A voice called out "over
here" and myself and the other new guy moved to a guy who
was just inside the jungle at the edge of the clearing.
He pointed in a direction and told us to go to the Command Post.
Once there we gave our names to someone who could have been the
Company Commander, First Sergeant, Executive Officer or just
another slob like me for all I knew. He told me I would be
assigned to
3rd Platoon and pointed in their direction. The other new guy was
assigned to a different Platoon and I reported to mine. Again I
gave my
name to someone who appeared to be in charge and he assigned me
to 1st Squad, and again I got pointed in a direction.

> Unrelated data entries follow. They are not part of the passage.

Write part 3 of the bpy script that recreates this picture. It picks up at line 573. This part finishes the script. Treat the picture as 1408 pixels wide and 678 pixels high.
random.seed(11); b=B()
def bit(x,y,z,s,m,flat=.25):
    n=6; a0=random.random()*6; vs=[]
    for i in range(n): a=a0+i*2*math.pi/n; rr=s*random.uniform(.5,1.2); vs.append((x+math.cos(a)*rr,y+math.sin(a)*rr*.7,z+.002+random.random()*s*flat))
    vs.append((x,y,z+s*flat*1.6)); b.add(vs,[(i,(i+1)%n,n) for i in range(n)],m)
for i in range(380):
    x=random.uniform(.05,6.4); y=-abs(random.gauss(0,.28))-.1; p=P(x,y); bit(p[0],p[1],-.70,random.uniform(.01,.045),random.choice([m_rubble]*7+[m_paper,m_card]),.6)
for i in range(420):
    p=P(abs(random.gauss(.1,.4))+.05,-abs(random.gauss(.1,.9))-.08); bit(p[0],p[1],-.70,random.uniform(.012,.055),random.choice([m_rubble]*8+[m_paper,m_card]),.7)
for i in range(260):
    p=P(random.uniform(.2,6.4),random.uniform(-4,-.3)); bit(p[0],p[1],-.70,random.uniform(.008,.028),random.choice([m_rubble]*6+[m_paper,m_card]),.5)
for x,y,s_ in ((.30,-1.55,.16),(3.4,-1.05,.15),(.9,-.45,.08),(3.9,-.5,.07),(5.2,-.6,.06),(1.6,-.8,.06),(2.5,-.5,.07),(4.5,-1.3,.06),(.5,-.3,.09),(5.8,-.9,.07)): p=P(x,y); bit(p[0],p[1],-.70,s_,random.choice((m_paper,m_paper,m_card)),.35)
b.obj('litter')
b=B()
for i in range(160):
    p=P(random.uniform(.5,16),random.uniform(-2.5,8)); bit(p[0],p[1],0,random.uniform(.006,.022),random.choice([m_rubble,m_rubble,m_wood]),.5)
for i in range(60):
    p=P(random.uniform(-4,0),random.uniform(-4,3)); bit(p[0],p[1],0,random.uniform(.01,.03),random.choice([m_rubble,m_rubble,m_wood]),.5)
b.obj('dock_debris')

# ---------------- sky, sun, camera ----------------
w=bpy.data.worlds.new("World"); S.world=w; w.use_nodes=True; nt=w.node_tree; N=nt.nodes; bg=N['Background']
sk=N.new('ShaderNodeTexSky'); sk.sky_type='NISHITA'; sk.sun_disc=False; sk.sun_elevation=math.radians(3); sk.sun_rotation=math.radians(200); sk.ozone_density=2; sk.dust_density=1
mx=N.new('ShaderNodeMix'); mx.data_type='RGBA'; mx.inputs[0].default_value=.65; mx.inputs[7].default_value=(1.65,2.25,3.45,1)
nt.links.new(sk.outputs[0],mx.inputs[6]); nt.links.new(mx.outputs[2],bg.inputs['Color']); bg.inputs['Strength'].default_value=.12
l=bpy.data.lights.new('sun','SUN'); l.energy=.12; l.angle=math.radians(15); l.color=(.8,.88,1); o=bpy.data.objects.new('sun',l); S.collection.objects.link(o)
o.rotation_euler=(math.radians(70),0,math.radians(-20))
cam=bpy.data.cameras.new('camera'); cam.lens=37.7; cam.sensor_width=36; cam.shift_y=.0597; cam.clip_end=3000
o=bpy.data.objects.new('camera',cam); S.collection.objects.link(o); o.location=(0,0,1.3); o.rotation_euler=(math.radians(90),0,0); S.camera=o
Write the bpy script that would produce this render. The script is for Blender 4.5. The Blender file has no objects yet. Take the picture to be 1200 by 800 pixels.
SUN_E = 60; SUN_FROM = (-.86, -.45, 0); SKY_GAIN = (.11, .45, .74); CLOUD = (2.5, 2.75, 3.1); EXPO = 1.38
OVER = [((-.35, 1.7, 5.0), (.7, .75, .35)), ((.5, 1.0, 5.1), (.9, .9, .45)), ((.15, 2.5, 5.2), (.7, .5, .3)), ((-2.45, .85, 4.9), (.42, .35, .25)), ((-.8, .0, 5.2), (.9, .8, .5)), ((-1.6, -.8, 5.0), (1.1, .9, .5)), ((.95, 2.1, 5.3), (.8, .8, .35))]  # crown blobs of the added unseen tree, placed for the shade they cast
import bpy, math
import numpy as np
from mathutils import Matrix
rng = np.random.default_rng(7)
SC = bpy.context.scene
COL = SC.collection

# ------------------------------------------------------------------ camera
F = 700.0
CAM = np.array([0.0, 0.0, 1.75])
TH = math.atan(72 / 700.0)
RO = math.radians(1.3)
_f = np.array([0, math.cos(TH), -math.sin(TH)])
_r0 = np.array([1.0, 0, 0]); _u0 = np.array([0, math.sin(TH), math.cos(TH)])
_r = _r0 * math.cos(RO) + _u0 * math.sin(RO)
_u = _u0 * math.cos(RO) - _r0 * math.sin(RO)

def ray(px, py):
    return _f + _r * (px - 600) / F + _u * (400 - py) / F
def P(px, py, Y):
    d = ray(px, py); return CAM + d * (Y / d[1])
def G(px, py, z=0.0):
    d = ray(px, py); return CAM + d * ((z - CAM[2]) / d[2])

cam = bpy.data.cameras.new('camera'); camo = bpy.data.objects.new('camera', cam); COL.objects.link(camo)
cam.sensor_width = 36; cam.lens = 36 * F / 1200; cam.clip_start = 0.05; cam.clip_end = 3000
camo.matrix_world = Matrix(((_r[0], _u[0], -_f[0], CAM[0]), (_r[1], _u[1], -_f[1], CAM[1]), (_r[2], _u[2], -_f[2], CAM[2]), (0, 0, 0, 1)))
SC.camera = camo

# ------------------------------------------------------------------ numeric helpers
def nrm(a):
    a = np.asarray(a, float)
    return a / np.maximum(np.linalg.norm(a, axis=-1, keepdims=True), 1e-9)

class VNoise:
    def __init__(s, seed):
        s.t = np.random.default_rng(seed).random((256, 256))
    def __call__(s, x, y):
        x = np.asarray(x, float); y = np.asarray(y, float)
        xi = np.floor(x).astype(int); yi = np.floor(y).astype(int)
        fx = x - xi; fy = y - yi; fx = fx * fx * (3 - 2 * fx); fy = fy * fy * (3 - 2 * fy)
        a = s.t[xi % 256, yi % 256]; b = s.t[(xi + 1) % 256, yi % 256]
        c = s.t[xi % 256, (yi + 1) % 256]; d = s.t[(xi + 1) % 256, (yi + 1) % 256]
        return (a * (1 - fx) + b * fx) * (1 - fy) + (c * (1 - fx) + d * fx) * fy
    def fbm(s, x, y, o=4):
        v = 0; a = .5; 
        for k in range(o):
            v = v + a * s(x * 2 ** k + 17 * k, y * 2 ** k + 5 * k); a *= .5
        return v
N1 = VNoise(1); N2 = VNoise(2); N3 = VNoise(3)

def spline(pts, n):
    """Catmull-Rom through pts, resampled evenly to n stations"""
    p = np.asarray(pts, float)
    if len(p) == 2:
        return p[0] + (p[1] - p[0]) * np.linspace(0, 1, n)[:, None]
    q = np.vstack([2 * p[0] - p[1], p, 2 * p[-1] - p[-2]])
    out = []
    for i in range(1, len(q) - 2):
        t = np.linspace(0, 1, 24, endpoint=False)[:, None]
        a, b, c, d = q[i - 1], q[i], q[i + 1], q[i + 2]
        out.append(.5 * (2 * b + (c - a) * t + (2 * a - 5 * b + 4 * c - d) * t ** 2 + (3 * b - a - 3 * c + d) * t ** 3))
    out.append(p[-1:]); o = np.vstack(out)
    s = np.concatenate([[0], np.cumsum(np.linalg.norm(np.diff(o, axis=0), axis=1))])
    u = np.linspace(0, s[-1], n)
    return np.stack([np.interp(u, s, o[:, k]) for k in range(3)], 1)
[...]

When I got to the group of guys I
had been steered to I was once again in that familiar position in
the Army where a new guy was introduced
to the men he was going to be with for however long this
assignment would last. I made the normal small talk about who I
was, where I was from,
where I had taken training etc. The guys then told me that we
were at the bottom of a hill and on top of the hill was an enemy
bunker complex
that they had discovered a day or two before. They had engaged
two enemy soldiers and killed one.
I was now an Infantryman in a war zone.